● **Given problem**
Here are some records; quote them exactly, leaving out the pictures.

● **Rows**
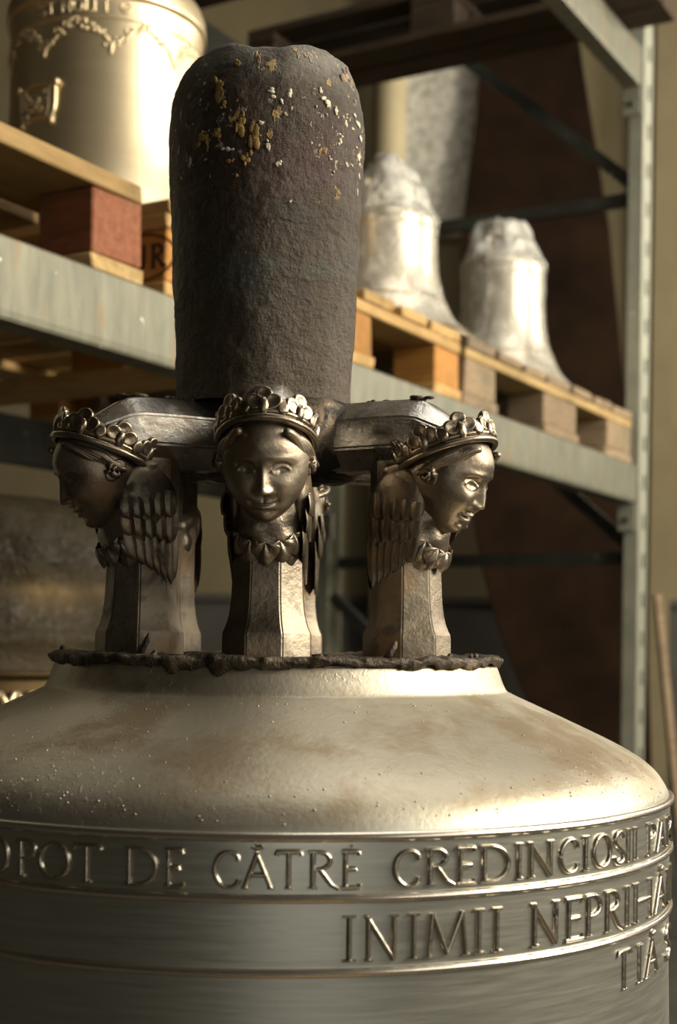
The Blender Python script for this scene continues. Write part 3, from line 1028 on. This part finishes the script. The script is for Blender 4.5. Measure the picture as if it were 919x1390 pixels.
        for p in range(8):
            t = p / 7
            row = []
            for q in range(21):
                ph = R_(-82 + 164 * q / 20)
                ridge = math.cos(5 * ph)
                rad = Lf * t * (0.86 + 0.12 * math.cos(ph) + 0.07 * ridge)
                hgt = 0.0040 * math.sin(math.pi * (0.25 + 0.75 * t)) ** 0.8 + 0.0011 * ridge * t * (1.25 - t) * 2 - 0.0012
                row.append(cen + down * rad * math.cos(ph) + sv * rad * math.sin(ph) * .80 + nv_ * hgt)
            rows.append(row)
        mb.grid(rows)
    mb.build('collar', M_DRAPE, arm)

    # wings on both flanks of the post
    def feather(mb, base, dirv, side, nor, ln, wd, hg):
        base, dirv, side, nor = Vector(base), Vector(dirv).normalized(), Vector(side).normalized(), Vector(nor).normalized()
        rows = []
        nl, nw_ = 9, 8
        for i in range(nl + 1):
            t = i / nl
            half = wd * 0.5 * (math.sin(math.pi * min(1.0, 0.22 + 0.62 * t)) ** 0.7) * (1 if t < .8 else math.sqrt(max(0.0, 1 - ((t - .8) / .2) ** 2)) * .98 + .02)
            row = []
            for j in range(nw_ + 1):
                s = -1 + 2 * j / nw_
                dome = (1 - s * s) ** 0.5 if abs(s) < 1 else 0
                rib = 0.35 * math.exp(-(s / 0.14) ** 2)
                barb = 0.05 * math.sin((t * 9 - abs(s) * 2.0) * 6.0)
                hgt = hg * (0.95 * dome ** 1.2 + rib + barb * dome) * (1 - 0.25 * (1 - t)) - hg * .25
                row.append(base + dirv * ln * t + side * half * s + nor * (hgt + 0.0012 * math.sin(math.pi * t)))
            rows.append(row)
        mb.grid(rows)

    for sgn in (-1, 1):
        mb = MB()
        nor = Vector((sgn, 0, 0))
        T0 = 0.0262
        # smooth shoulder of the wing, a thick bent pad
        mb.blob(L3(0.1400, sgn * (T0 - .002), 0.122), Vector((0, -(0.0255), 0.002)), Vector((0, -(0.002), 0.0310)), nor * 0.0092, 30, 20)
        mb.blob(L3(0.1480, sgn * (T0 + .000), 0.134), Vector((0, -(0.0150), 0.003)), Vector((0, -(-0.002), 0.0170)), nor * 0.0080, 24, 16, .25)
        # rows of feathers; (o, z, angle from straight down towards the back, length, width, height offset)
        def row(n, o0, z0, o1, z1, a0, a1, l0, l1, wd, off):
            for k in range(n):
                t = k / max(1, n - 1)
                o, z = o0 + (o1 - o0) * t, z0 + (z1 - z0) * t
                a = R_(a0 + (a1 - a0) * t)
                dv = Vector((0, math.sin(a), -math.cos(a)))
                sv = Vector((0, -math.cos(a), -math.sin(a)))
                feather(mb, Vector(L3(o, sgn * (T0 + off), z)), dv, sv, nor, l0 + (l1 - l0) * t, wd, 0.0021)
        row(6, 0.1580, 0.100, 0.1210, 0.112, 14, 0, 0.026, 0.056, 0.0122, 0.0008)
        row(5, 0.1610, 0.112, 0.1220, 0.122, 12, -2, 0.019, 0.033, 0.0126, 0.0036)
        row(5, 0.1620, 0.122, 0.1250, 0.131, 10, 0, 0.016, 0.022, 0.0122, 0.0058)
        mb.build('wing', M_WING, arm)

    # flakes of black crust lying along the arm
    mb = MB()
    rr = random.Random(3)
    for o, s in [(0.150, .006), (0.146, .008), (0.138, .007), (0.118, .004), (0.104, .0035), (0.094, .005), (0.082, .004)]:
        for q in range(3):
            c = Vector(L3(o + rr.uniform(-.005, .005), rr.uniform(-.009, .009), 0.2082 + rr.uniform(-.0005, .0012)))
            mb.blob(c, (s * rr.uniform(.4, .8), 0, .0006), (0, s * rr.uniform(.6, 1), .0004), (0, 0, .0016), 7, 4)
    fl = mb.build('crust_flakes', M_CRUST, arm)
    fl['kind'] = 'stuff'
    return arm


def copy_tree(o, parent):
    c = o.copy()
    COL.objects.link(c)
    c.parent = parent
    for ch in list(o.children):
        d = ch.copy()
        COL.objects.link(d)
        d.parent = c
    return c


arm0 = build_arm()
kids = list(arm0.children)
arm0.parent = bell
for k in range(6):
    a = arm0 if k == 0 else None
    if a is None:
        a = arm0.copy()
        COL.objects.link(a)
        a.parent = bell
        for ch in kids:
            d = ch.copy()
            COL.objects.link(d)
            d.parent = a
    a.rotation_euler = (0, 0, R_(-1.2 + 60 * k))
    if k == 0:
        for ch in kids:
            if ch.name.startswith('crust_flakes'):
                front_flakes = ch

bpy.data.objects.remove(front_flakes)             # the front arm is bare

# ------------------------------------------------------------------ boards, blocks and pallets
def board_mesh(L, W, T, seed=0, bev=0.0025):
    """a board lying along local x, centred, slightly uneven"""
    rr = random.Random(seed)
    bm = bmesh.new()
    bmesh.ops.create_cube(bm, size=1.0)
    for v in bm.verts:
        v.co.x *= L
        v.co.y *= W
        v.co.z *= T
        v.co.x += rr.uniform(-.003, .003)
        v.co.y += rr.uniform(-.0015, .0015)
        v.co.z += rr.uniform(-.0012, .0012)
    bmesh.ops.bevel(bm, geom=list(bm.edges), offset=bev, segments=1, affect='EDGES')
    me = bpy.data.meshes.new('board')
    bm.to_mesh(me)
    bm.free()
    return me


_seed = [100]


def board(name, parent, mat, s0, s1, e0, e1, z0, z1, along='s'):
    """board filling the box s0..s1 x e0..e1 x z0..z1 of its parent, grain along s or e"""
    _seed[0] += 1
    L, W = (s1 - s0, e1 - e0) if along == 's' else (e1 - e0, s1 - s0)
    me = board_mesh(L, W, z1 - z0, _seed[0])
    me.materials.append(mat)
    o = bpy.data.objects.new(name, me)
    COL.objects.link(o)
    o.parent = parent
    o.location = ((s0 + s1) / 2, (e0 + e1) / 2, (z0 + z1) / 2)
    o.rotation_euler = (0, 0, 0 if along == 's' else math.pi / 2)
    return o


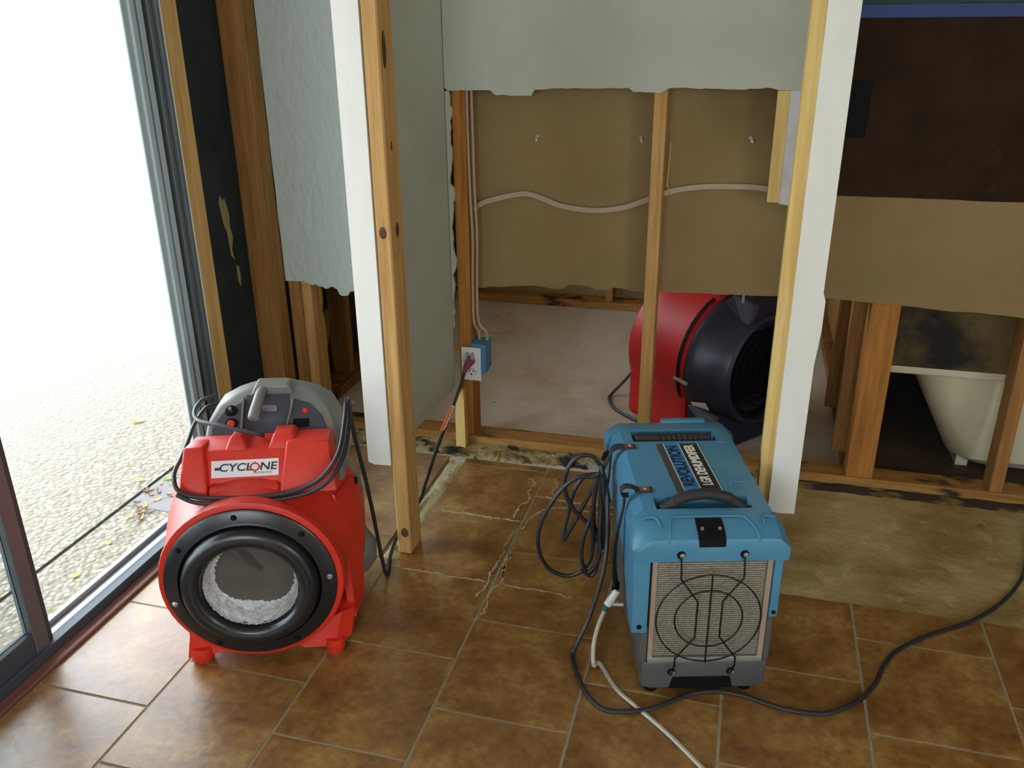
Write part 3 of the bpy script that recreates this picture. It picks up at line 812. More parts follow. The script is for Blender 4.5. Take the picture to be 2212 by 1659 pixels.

● **Answer to the task**
The Blender Python script for this scene continues. Write part 3, from line 1028 on. This part finishes the script. The script is for Blender 4.5. Measure the picture as if it were 919x1390 pixels.
        for p in range(8):
            t = p / 7
            row = []
            for q in range(21):
                ph = R_(-82 + 164 * q / 20)
                ridge = math.cos(5 * ph)
                rad = Lf * t * (0.86 + 0.12 * math.cos(ph) + 0.07 * ridge)
                hgt = 0.0040 * math.sin(math.pi * (0.25 + 0.75 * t)) ** 0.8 + 0.0011 * ridge * t * (1.25 - t) * 2 - 0.0012
                row.append(cen + down * rad * math.cos(ph) + sv * rad * math.sin(ph) * .80 + nv_ * hgt)
            rows.append(row)
        mb.grid(rows)
    mb.build('collar', M_DRAPE, arm)

    # wings on both flanks of the post
    def feather(mb, base, dirv, side, nor, ln, wd, hg):
        base, dirv, side, nor = Vector(base), Vector(dirv).normalized(), Vector(side).normalized(), Vector(nor).normalized()
        rows = []
        nl, nw_ = 9, 8
        for i in range(nl + 1):
            t = i / nl
            half = wd * 0.5 * (math.sin(math.pi * min(1.0, 0.22 + 0.62 * t)) ** 0.7) * (1 if t < .8 else math.sqrt(max(0.0, 1 - ((t - .8) / .2) ** 2)) * .98 + .02)
            row = []
            for j in range(nw_ + 1):
                s = -1 + 2 * j / nw_
                dome = (1 - s * s) ** 0.5 if abs(s) < 1 else 0
                rib = 0.35 * math.exp(-(s / 0.14) ** 2)
                barb = 0.05 * math.sin((t * 9 - abs(s) * 2.0) * 6.0)
                hgt = hg * (0.95 * dome ** 1.2 + rib + barb * dome) * (1 - 0.25 * (1 - t)) - hg * .25
                row.append(base + dirv * ln * t + side * half * s + nor * (hgt + 0.0012 * math.sin(math.pi * t)))
            rows.append(row)
        mb.grid(rows)

    for sgn in (-1, 1):
        mb = MB()
        nor = Vector((sgn, 0, 0))
        T0 = 0.0262
        # smooth shoulder of the wing, a thick bent pad
        mb.blob(L3(0.1400, sgn * (T0 - .002), 0.122), Vector((0, -(0.0255), 0.002)), Vector((0, -(0.002), 0.0310)), nor * 0.0092, 30, 20)
        mb.blob(L3(0.1480, sgn * (T0 + .000), 0.134), Vector((0, -(0.0150), 0.003)), Vector((0, -(-0.002), 0.0170)), nor * 0.0080, 24, 16, .25)
        # rows of feathers; (o, z, angle from straight down towards the back, length, width, height offset)
        def row(n, o0, z0, o1, z1, a0, a1, l0, l1, wd, off):
            for k in range(n):
                t = k / max(1, n - 1)
                o, z = o0 + (o1 - o0) * t, z0 + (z1 - z0) * t
                a = R_(a0 + (a1 - a0) * t)
                dv = Vector((0, math.sin(a), -math.cos(a)))
                sv = Vector((0, -math.cos(a), -math.sin(a)))
                feather(mb, Vector(L3(o, sgn * (T0 + off), z)), dv, sv, nor, l0 + (l1 - l0) * t, wd, 0.0021)
        row(6, 0.1580, 0.100, 0.1210, 0.112, 14, 0, 0.026, 0.056, 0.0122, 0.0008)
        row(5, 0.1610, 0.112, 0.1220, 0.122, 12, -2, 0.019, 0.033, 0.0126, 0.0036)
        row(5, 0.1620, 0.122, 0.1250, 0.131, 10, 0, 0.016, 0.022, 0.0122, 0.0058)
        mb.build('wing', M_WING, arm)

    # flakes of black crust lying along the arm
    mb = MB()
    rr = random.Random(3)
    for o, s in [(0.150, .006), (0.146, .008), (0.138, .007), (0.118, .004), (0.104, .0035), (0.094, .005), (0.082, .004)]:
        for q in range(3):
            c = Vector(L3(o + rr.uniform(-.005, .005), rr.uniform(-.009, .009), 0.2082 + rr.uniform(-.0005, .0012)))
            mb.blob(c, (s * rr.uniform(.4, .8), 0, .0006), (0, s * rr.uniform(.6, 1), .0004), (0, 0, .0016), 7, 4)
    fl = mb.build('crust_flakes', M_CRUST, arm)
    fl['kind'] = 'stuff'
    return arm


def copy_tree(o, parent):
    c = o.copy()
    COL.objects.link(c)
    c.parent = parent
    for ch in list(o.children):
        d = ch.copy()
        COL.objects.link(d)
        d.parent = c
    return c


arm0 = build_arm()
kids = list(arm0.children)
arm0.parent = bell
for k in range(6):
    a = arm0 if k == 0 else None
    if a is None:
        a = arm0.copy()
        COL.objects.link(a)
        a.parent = bell
        for ch in kids:
            d = ch.copy()
            COL.objects.link(d)
            d.parent = a
    a.rotation_euler = (0, 0, R_(-1.2 + 60 * k))
    if k == 0:
        for ch in kids:
            if ch.name.startswith('crust_flakes'):
                front_flakes = ch

bpy.data.objects.remove(front_flakes)             # the front arm is bare

# ------------------------------------------------------------------ boards, blocks and pallets
def board_mesh(L, W, T, seed=0, bev=0.0025):
    """a board lying along local x, centred, slightly uneven"""
    rr = random.Random(seed)
    bm = bmesh.new()
    bmesh.ops.create_cube(bm, size=1.0)
    for v in bm.verts:
        v.co.x *= L
        v.co.y *= W
        v.co.z *= T
        v.co.x += rr.uniform(-.003, .003)
        v.co.y += rr.uniform(-.0015, .0015)
        v.co.z += rr.uniform(-.0012, .0012)
    bmesh.ops.bevel(bm, geom=list(bm.edges), offset=bev, segments=1, affect='EDGES')
    me = bpy.data.meshes.new('board')
    bm.to_mesh(me)
    bm.free()
    return me


_seed = [100]


def board(name, parent, mat, s0, s1, e0, e1, z0, z1, along='s'):
    """board filling the box s0..s1 x e0..e1 x z0..z1 of its parent, grain along s or e"""
    _seed[0] += 1
    L, W = (s1 - s0, e1 - e0) if along == 's' else (e1 - e0, s1 - s0)
    me = board_mesh(L, W, z1 - z0, _seed[0])
    me.materials.append(mat)
    o = bpy.data.objects.new(name, me)
    COL.objects.link(o)
    o.parent = parent
    o.location = ((s0 + s1) / 2, (e0 + e1) / 2, (z0 + z1) / 2)
    o.rotation_euler = (0, 0, 0 if along == 's' else math.pi / 2)
    return o


Write part 3 of the bpy script that recreates this picture. It picks up at line 812. More parts follow. The script is for Blender 4.5. Take the picture to be 2212 by 1659 pixels.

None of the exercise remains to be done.